Anyone interested in the history of modern religious skepticism must read this book as well as Paine's published defenses of it. Here is a very, very brief summary of The Age of Reason:

•Paine states almost immediately in the book that he believes in one God, as evident to him in the majesty of the physical universe.

•Paine does not believe in any of the existing churches (by which he means all religions). As each existing church accuses all the others of unbelief, Paine disbelieves them all. 'My mind is my own church,' he says.

•Paine challenges the idea of any religion based upon a special message from God offered in a revealed holy book. The only revelation from God, and the only script from God, is nature itself. Paine critiques the concept 'revelation' and says a revelation that's given to one person is thereafter 'hearsay' to all others and not bound to convince anyone of its veracity. He criticizes the notion of a 'revealed holy book' by saying the 'words of God' cannot be accurately conveyed in a book to a humanity with many thousands of languages and dialects. God communicates only with the universal language of nature.

•A large part of The Age of Reason is given to meticulously close readings of biblical books, producing conclusions remarkably similar to what university biblical scholars would come up with a hundred years after Paine. Paine could see anachronisms and varying writing styles that proved Mosaic authorship of the Pentateuch was impossible. He could see that the purported dates of biblical authorship were all wrong. He could see that the entire cannon of the bible was not arranged in chronological order. He felt that God was defamed in biblical books because God was depicted as a brutal, vindictive monarch. He could see that the gospels were not written by eye witnesses. He exposed the artificial use of Old Testament 'prophecies' in the story of Jesus. He suspected Paul was not the author of many letters attributed to him. And much more. He could identify contradictions in the bible. All this had a jarring effect on his Christian readers.

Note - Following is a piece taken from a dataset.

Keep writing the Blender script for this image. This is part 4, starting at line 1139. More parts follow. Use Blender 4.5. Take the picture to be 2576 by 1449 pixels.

•With a scoffing tone, Paine also itemized and deconstructed every single Christian belief, calling each an improbable fiction and attaching the name 'mythologists' to Christian theologians. Some Christian ideas were outright immoral to Paine, as the supposed atoning death of an innocent man, and God's purported need for blood to satisfy God's injured sense of justice.

•Paine advocated a simple 'Deism,' a non-dogmatic belief in a Creator God who deserves our private worship and expects us to be decent to one another. 'To do good is my religion,' says Paine.

But goodness was not enough and Christians could not imagine belief in God without the Christian apparatus for that belief. And so they utterly denied that Paine was a theist, against Paine's own words. Paine suffered for his 'atheism' in his lifetime, and he indirectly made others suffer for it too, decades after he died: booksellers, publishers, printers, pressmen, even shop girls, were sent to prison for years because they produced The Age of Reason.

Teddy Roosevelt received letters from around the world asking him to retract the 'Filthy Little Atheist' remark. Roosevelt wouldn't do it. But why would Roosevelt, living more than a hundred years after Paine, even venture an opinion of Thomas Paine? Here's why. The Age of Reason was in a new loop of fame in the early twentieth century and the vice league lawyers could no longer suppress the book: booksellers and printers and type-setters and shop girls could not be jailed any more. How then to muffle the influence of the most damaging book Christianity ever faced? Simple. Get a United States President to slander the author. Get a President to refuse to retract three big inaccuracies in three small words: Filthy Little Atheist.